> [AVAILABLE DATA]
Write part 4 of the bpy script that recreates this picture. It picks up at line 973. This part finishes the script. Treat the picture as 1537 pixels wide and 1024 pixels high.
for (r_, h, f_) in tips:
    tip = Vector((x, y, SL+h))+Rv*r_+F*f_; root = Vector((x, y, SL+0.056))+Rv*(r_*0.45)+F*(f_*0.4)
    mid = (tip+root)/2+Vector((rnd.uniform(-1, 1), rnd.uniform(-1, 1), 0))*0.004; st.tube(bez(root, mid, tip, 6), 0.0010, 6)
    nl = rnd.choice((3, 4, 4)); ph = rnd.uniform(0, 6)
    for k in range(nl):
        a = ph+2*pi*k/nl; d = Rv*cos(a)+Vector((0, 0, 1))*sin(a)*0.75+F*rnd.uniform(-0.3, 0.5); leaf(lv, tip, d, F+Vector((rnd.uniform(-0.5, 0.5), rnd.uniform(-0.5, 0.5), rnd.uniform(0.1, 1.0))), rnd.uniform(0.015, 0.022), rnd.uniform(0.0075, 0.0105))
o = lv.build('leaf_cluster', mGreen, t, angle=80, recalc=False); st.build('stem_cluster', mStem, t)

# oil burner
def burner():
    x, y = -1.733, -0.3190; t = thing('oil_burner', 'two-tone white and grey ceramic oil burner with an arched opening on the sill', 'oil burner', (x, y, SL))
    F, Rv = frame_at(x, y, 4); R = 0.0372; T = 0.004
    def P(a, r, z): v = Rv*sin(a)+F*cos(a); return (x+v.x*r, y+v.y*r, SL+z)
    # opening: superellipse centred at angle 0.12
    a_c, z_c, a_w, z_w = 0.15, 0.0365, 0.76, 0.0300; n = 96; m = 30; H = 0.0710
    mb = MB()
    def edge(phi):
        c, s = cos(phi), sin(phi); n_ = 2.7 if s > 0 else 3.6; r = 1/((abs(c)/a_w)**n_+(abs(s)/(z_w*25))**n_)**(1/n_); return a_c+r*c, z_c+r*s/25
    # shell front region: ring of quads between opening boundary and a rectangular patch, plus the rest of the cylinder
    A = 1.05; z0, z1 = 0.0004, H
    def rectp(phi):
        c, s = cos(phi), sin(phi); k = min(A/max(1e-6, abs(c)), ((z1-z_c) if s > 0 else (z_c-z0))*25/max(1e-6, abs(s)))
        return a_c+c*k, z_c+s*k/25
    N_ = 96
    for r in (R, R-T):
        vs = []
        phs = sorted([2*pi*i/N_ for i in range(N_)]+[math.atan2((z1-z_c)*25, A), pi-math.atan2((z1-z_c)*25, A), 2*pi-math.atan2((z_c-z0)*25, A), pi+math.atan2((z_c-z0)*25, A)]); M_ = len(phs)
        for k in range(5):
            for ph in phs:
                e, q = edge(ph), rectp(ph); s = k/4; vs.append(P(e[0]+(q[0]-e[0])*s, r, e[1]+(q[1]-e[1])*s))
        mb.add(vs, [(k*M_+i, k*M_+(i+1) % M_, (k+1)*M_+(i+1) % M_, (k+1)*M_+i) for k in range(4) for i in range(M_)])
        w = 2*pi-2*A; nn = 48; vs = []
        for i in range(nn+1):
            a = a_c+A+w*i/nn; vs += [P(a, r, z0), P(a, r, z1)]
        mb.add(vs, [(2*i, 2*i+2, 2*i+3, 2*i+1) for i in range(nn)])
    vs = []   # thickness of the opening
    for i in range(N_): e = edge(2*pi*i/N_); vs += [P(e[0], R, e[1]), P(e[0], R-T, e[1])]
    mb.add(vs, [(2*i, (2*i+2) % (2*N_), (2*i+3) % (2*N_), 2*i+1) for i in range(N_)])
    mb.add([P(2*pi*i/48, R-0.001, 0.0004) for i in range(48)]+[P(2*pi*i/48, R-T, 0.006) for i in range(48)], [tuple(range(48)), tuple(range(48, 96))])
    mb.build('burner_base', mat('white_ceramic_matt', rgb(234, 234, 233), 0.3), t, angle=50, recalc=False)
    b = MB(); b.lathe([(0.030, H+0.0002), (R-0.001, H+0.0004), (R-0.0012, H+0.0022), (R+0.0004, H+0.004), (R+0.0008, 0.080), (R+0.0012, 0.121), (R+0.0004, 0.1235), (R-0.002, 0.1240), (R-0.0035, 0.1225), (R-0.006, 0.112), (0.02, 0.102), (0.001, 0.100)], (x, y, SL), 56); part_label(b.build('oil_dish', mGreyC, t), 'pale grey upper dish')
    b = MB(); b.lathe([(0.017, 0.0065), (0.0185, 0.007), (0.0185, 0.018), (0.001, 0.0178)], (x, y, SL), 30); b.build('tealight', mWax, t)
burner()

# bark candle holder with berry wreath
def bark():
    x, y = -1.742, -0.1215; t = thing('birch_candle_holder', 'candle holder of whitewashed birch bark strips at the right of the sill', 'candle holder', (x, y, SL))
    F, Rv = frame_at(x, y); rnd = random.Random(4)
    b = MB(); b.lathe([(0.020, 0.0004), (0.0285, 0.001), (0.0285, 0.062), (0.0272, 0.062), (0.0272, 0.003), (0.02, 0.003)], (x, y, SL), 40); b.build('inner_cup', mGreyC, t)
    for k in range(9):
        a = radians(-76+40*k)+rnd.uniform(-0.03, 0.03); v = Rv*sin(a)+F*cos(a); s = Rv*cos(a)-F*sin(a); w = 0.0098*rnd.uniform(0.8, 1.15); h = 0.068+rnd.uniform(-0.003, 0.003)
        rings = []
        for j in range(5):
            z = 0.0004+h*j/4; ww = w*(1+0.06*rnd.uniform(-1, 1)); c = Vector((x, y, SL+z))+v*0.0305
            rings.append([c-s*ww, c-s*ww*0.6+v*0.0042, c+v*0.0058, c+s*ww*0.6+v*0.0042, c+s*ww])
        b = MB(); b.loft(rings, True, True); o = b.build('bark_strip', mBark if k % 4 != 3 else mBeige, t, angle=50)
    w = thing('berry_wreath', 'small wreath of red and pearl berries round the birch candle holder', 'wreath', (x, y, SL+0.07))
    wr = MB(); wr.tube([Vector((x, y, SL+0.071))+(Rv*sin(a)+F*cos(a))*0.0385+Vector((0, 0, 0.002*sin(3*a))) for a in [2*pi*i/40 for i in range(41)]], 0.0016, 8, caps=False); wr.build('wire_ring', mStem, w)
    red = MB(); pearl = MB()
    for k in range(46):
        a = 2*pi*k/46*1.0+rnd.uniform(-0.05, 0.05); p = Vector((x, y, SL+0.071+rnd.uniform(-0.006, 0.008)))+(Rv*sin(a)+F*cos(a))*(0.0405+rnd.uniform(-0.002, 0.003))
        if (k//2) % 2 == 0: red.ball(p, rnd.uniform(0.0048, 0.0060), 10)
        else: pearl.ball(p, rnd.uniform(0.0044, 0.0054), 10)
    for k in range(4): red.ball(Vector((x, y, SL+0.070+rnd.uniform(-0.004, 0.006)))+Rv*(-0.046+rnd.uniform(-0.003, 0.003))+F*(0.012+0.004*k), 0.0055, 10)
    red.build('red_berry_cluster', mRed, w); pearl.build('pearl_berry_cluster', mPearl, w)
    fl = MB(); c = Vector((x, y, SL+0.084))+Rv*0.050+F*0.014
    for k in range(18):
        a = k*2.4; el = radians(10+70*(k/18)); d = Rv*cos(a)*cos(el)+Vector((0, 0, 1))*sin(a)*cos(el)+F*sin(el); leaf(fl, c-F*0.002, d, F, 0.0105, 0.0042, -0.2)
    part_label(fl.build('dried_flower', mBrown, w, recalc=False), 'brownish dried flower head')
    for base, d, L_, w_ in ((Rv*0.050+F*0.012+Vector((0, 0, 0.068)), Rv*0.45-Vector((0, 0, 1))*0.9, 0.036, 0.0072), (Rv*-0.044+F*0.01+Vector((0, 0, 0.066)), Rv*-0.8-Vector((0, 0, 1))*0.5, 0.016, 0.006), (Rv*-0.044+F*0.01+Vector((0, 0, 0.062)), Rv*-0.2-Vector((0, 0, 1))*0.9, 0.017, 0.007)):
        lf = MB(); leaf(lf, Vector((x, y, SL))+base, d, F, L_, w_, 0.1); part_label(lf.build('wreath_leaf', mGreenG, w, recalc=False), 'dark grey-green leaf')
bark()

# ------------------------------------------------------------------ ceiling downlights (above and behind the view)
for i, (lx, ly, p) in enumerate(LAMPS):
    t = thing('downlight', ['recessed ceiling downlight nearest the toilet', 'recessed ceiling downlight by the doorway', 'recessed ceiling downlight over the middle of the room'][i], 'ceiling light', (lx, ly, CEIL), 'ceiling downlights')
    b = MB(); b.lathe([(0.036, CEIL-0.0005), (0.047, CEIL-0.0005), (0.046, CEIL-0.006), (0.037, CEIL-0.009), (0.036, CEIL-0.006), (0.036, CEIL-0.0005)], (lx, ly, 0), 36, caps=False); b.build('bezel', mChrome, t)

> [DIRECTIONS FOR THIS TASK] Set down each line of the material verbatim, from the first line through the line that contains "o = lv.build('leaf_cluster', mGreen, t, angle=80, recalc=False);".

> [REPLY TO THE TASK]
Write part 4 of the bpy script that recreates this picture. It picks up at line 973. This part finishes the script. Treat the picture as 1537 pixels wide and 1024 pixels high.
for (r_, h, f_) in tips:
    tip = Vector((x, y, SL+h))+Rv*r_+F*f_; root = Vector((x, y, SL+0.056))+Rv*(r_*0.45)+F*(f_*0.4)
    mid = (tip+root)/2+Vector((rnd.uniform(-1, 1), rnd.uniform(-1, 1), 0))*0.004; st.tube(bez(root, mid, tip, 6), 0.0010, 6)
    nl = rnd.choice((3, 4, 4)); ph = rnd.uniform(0, 6)
    for k in range(nl):
        a = ph+2*pi*k/nl; d = Rv*cos(a)+Vector((0, 0, 1))*sin(a)*0.75+F*rnd.uniform(-0.3, 0.5); leaf(lv, tip, d, F+Vector((rnd.uniform(-0.5, 0.5), rnd.uniform(-0.5, 0.5), rnd.uniform(0.1, 1.0))), rnd.uniform(0.015, 0.022), rnd.uniform(0.0075, 0.0105))
o = lv.build('leaf_cluster', mGreen, t, angle=80, recalc=False); st.build('stem_cluster', mStem, t)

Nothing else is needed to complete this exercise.